Wined Up
A lot of tech-world prognosticators have tagged virtual reality as ‘the next big thing.’ But just as many have pointed out that VR (the ability to interact with a virtual world) will pale in comparison to the sister technology of AR – augmented reality, or the ability to overlay virtual information over the real world.
With a pair of AR-enhanced glasses (or, eventually, contacts) on, you might be able to repair an engine with specs and labels for it digitally overlaid on the metal, or walk through a party with people’s LinkedIn profiles and recent social media updates floating above their heads, like a scene straight out of Super Sad True Love Story.
While that level of interaction is (perhaps fortunately) still a ways off, we’re now seeing some impressive early examples of AR on mobile phones. Consider the Google Translate app, which can translate real-world signs and documents on the fly through your phone’s camera:
Or the venerable SkyView app, which overlays constellations and star and planet names on the night sky:
Both are fun and (at least intermittently) useful, though neither hits as close to home as the Vivino app. The app has long allowed you to scan a wine bottle, to see ratings for it, solving the complete information vacuum represented by most wine stores. But the latest update expands that to an even more socially fraught situation: navigating a restaurant wine list.

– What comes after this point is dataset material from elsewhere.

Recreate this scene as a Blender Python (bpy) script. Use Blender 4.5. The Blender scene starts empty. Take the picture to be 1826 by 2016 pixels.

Sure, you can fall back to wines you know, or make semi-educated guesses based on varietal and region. Or, with Vivino, you can just point your phone at the list, and find out about the specifics of every wine on it, based on the collective wisdom of the apps 20+ million users:
We may still be a ways off from living in an episode of Black Mirror, but I suspect we’ll be seeing a steady increase of these single-purpose, phone-based AR tools along the way. Cheers to that.